Other important policy initiatives have followed and are ongoing,
including the difficult task of breaking up large, inefficient
state-owned industries and reforming the banking system. But as
important as policy has been in this economic revolution,
China has
been aided by other, less-obvious factors. A vitally important one
has been the financial and business expertise the country has been
able to draw upon from legions of overseas Chinese, many of whom
fled the Communist regime, and others who are the ancestors of
people who emigrated during previous troubled times. In places like
Hong Kong and
Singapore,
Europe and the
United States, the Chinese
diaspora flourished. And when their homeland finally opened back up
to the outside, many were eager to both invest and provide
guidance.
Also important, and very much lacking in other formerly Communist
countries, was a remembrance of how to operate in a capitalist
economy. "This is a big difference between China and the Soviet
Union," Lampton says. "The revolution in
Russia was in 1917, and
so by the time you get to the fall of the
Soviet Union, in 1989,
you are into this revolution 70-plus years.
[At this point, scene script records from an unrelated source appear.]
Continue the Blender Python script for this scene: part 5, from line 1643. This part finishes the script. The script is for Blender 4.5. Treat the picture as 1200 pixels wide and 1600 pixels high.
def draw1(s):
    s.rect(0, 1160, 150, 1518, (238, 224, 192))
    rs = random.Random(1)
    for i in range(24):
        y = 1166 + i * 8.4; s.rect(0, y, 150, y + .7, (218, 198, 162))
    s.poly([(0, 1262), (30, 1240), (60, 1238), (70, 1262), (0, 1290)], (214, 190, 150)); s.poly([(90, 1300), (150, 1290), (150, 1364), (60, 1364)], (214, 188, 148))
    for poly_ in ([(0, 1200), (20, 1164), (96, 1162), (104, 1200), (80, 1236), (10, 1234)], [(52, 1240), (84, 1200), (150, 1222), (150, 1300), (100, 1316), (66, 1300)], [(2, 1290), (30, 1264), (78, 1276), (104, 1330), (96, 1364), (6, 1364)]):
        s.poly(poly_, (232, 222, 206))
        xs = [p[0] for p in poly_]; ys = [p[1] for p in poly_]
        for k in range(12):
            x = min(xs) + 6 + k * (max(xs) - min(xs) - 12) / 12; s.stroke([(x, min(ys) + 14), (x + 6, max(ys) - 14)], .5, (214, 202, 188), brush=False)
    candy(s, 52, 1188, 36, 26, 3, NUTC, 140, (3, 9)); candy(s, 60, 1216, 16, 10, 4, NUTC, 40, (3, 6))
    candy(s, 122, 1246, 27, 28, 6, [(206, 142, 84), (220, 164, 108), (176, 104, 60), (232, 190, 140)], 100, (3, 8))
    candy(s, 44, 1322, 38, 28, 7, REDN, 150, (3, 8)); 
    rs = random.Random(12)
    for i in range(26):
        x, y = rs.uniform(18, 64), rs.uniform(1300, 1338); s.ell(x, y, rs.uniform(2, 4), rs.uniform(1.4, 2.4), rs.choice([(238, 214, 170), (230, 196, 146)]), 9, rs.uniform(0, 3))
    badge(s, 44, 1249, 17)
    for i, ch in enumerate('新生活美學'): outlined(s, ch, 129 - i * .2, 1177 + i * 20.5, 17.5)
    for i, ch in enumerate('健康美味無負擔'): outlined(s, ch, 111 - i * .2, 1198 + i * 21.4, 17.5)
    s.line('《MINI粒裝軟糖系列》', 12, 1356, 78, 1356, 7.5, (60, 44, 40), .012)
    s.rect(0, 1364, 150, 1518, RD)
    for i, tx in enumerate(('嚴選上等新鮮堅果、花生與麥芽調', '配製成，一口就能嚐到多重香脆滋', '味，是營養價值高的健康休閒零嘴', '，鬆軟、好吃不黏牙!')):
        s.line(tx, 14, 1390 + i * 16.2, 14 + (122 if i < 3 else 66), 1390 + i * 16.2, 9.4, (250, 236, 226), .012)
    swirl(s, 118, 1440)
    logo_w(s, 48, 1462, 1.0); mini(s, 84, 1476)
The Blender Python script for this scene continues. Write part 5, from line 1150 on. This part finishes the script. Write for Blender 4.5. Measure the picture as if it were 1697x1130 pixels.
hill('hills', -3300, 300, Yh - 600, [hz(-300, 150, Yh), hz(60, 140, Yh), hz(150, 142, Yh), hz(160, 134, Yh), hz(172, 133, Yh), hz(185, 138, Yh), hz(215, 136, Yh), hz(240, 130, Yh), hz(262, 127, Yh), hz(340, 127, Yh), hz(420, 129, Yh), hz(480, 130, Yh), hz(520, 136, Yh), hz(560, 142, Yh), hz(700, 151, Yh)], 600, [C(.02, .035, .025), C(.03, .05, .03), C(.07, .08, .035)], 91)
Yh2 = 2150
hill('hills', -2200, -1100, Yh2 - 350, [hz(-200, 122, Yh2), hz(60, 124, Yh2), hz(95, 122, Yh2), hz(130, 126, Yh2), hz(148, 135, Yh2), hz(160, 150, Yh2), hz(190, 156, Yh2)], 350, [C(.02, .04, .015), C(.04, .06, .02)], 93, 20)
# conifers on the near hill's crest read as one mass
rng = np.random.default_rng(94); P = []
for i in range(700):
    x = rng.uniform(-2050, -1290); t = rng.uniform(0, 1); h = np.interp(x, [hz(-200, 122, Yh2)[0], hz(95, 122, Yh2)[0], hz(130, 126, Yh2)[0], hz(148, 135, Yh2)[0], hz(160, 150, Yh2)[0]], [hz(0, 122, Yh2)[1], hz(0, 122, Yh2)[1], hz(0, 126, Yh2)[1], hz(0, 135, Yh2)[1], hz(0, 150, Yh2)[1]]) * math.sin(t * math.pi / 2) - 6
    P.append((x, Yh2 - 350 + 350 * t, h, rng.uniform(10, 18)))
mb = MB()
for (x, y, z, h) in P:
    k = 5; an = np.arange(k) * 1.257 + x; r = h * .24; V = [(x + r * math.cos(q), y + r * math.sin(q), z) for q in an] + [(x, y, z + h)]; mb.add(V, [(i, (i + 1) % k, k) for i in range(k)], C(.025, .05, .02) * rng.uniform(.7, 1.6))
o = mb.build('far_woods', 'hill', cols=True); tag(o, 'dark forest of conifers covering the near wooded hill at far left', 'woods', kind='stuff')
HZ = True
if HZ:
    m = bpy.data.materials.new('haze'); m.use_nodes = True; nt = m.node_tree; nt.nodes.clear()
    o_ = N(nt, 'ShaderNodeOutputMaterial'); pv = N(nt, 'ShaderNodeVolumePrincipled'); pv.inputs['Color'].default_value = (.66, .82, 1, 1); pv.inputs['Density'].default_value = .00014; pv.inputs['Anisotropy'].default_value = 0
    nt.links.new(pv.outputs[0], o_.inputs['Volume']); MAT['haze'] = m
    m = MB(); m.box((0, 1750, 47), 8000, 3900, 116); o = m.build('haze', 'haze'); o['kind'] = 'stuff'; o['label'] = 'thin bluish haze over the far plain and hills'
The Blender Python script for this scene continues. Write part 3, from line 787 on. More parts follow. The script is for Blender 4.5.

Therefore, in Russia,
there wasn't really anybody left who remembered operating a market
economy. It had been wiped out." In China, on the other hand, where
Mao ruled for less than 30 years, the skills necessary to build
businesses and be entrepreneurial - not to mention to formulate
policies that encouraged these things - were not yet completely
eradicated.
As China continues to grow at such a fast clip, it also has been
helped by its citizens' somewhat remarkable (particularly in
comparison to most Americans) ability to stash away money they
earn. "They have a very high national savings rate," says Robert
Dunn, an economics professor at George Washington University in
Washington, D.C. "That, of course, enables them to invest a
tremendous amount in plant equipment and infrastructure and
whatever they need, because they've got a lot of savings."